▶ _Available data_

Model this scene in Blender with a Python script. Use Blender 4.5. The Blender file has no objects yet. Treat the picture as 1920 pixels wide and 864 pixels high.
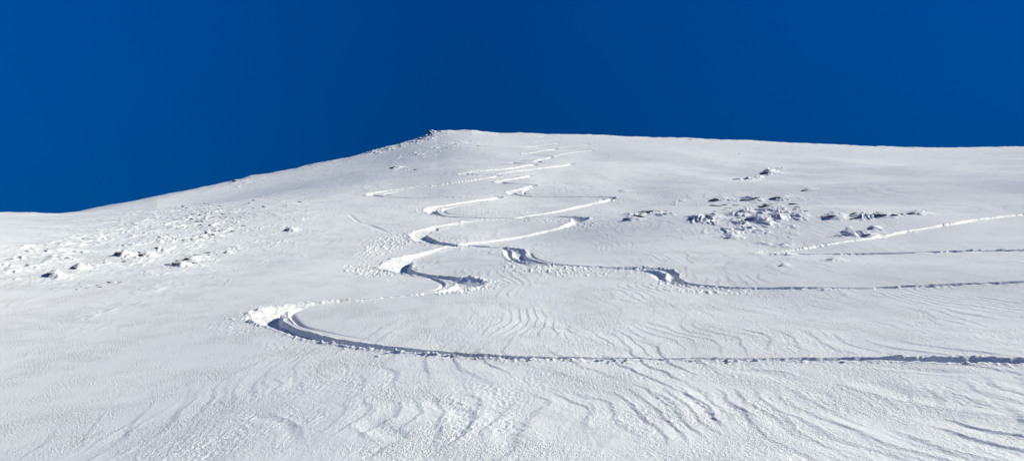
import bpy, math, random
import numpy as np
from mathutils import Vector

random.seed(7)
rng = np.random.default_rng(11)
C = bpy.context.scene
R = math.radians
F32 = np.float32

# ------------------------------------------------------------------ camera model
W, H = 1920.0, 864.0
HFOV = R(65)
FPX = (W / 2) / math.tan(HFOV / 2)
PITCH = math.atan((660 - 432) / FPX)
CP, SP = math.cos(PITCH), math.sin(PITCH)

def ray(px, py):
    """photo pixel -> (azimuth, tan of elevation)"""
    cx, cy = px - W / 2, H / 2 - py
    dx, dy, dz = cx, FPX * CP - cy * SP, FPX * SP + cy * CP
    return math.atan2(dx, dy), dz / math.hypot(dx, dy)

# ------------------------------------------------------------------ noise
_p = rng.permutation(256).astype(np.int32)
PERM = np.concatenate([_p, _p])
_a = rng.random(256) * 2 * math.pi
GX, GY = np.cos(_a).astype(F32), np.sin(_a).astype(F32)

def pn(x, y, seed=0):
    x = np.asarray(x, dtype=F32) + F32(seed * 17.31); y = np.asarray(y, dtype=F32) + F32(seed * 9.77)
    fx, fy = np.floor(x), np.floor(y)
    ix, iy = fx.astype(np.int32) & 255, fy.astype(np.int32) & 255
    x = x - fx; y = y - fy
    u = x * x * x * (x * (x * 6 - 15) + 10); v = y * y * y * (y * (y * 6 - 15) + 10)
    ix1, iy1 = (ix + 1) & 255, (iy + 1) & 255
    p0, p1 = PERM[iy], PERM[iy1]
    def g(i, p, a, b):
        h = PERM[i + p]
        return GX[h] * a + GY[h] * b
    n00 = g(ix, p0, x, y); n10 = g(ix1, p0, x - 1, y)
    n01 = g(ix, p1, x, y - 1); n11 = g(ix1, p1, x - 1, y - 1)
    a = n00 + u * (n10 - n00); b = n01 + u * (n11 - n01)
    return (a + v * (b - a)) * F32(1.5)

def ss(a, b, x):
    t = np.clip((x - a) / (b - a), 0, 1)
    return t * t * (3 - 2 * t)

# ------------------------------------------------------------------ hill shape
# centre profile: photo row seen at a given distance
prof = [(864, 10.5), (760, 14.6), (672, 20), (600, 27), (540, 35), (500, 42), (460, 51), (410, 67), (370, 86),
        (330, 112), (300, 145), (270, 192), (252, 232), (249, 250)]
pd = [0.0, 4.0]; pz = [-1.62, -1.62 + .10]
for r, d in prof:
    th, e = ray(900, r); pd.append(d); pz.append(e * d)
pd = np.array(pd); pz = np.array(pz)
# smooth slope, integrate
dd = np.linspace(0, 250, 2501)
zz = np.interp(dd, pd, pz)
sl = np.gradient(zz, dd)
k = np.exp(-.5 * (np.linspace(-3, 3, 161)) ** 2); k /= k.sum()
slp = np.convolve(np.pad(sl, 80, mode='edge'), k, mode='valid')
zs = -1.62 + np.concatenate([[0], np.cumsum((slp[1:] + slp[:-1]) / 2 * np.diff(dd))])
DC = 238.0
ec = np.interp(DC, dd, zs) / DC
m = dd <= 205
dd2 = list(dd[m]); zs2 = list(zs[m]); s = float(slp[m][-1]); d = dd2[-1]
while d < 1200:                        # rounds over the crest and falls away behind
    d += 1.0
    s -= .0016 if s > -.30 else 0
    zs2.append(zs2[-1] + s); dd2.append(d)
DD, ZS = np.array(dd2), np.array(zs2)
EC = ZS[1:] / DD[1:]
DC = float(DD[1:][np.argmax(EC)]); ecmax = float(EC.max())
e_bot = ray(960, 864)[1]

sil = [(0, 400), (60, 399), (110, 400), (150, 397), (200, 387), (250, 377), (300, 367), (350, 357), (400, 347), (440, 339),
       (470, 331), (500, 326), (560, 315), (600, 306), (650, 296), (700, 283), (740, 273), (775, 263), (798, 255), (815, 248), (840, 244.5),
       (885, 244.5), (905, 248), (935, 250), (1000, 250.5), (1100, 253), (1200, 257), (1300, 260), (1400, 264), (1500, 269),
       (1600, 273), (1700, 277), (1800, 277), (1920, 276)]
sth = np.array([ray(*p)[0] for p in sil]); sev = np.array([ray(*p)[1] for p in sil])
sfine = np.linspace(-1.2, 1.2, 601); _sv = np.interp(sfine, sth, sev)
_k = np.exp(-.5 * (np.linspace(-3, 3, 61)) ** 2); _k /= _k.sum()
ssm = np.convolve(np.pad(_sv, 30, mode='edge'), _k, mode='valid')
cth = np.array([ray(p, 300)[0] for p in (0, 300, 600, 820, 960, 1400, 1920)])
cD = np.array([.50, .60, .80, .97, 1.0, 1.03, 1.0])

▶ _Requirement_
Omit any images, then output the listing exactly.

▶ _Task solution_
Model this scene in Blender with a Python script. Use Blender 4.5. The Blender file has no objects yet. Treat the picture as 1920 pixels wide and 864 pixels high.
import bpy, math, random
import numpy as np
from mathutils import Vector

random.seed(7)
rng = np.random.default_rng(11)
C = bpy.context.scene
R = math.radians
F32 = np.float32

# ------------------------------------------------------------------ camera model
W, H = 1920.0, 864.0
HFOV = R(65)
FPX = (W / 2) / math.tan(HFOV / 2)
PITCH = math.atan((660 - 432) / FPX)
CP, SP = math.cos(PITCH), math.sin(PITCH)

def ray(px, py):
    """photo pixel -> (azimuth, tan of elevation)"""
    cx, cy = px - W / 2, H / 2 - py
    dx, dy, dz = cx, FPX * CP - cy * SP, FPX * SP + cy * CP
    return math.atan2(dx, dy), dz / math.hypot(dx, dy)

# ------------------------------------------------------------------ noise
_p = rng.permutation(256).astype(np.int32)
PERM = np.concatenate([_p, _p])
_a = rng.random(256) * 2 * math.pi
GX, GY = np.cos(_a).astype(F32), np.sin(_a).astype(F32)

def pn(x, y, seed=0):
    x = np.asarray(x, dtype=F32) + F32(seed * 17.31); y = np.asarray(y, dtype=F32) + F32(seed * 9.77)
    fx, fy = np.floor(x), np.floor(y)
    ix, iy = fx.astype(np.int32) & 255, fy.astype(np.int32) & 255
    x = x - fx; y = y - fy
    u = x * x * x * (x * (x * 6 - 15) + 10); v = y * y * y * (y * (y * 6 - 15) + 10)
    ix1, iy1 = (ix + 1) & 255, (iy + 1) & 255
    p0, p1 = PERM[iy], PERM[iy1]
    def g(i, p, a, b):
        h = PERM[i + p]
        return GX[h] * a + GY[h] * b
    n00 = g(ix, p0, x, y); n10 = g(ix1, p0, x - 1, y)
    n01 = g(ix, p1, x, y - 1); n11 = g(ix1, p1, x - 1, y - 1)
    a = n00 + u * (n10 - n00); b = n01 + u * (n11 - n01)
    return (a + v * (b - a)) * F32(1.5)

def ss(a, b, x):
    t = np.clip((x - a) / (b - a), 0, 1)
    return t * t * (3 - 2 * t)

# ------------------------------------------------------------------ hill shape
# centre profile: photo row seen at a given distance
prof = [(864, 10.5), (760, 14.6), (672, 20), (600, 27), (540, 35), (500, 42), (460, 51), (410, 67), (370, 86),
        (330, 112), (300, 145), (270, 192), (252, 232), (249, 250)]
pd = [0.0, 4.0]; pz = [-1.62, -1.62 + .10]
for r, d in prof:
    th, e = ray(900, r); pd.append(d); pz.append(e * d)
pd = np.array(pd); pz = np.array(pz)
# smooth slope, integrate
dd = np.linspace(0, 250, 2501)
zz = np.interp(dd, pd, pz)
sl = np.gradient(zz, dd)
k = np.exp(-.5 * (np.linspace(-3, 3, 161)) ** 2); k /= k.sum()
slp = np.convolve(np.pad(sl, 80, mode='edge'), k, mode='valid')
zs = -1.62 + np.concatenate([[0], np.cumsum((slp[1:] + slp[:-1]) / 2 * np.diff(dd))])
DC = 238.0
ec = np.interp(DC, dd, zs) / DC
m = dd <= 205
dd2 = list(dd[m]); zs2 = list(zs[m]); s = float(slp[m][-1]); d = dd2[-1]
while d < 1200:                        # rounds over the crest and falls away behind
    d += 1.0
    s -= .0016 if s > -.30 else 0
    zs2.append(zs2[-1] + s); dd2.append(d)
DD, ZS = np.array(dd2), np.array(zs2)
EC = ZS[1:] / DD[1:]
DC = float(DD[1:][np.argmax(EC)]); ecmax = float(EC.max())
e_bot = ray(960, 864)[1]

sil = [(0, 400), (60, 399), (110, 400), (150, 397), (200, 387), (250, 377), (300, 367), (350, 357), (400, 347), (440, 339),
       (470, 331), (500, 326), (560, 315), (600, 306), (650, 296), (700, 283), (740, 273), (775, 263), (798, 255), (815, 248), (840, 244.5),
       (885, 244.5), (905, 248), (935, 250), (1000, 250.5), (1100, 253), (1200, 257), (1300, 260), (1400, 264), (1500, 269),
       (1600, 273), (1700, 277), (1800, 277), (1920, 276)]
sth = np.array([ray(*p)[0] for p in sil]); sev = np.array([ray(*p)[1] for p in sil])
sfine = np.linspace(-1.2, 1.2, 601); _sv = np.interp(sfine, sth, sev)
_k = np.exp(-.5 * (np.linspace(-3, 3, 61)) ** 2); _k /= _k.sum()
ssm = np.convolve(np.pad(_sv, 30, mode='edge'), _k, mode='valid')
cth = np.array([ray(p, 300)[0] for p in (0, 300, 600, 820, 960, 1400, 1920)])
cD = np.array([.50, .60, .80, .97, 1.0, 1.03, 1.0])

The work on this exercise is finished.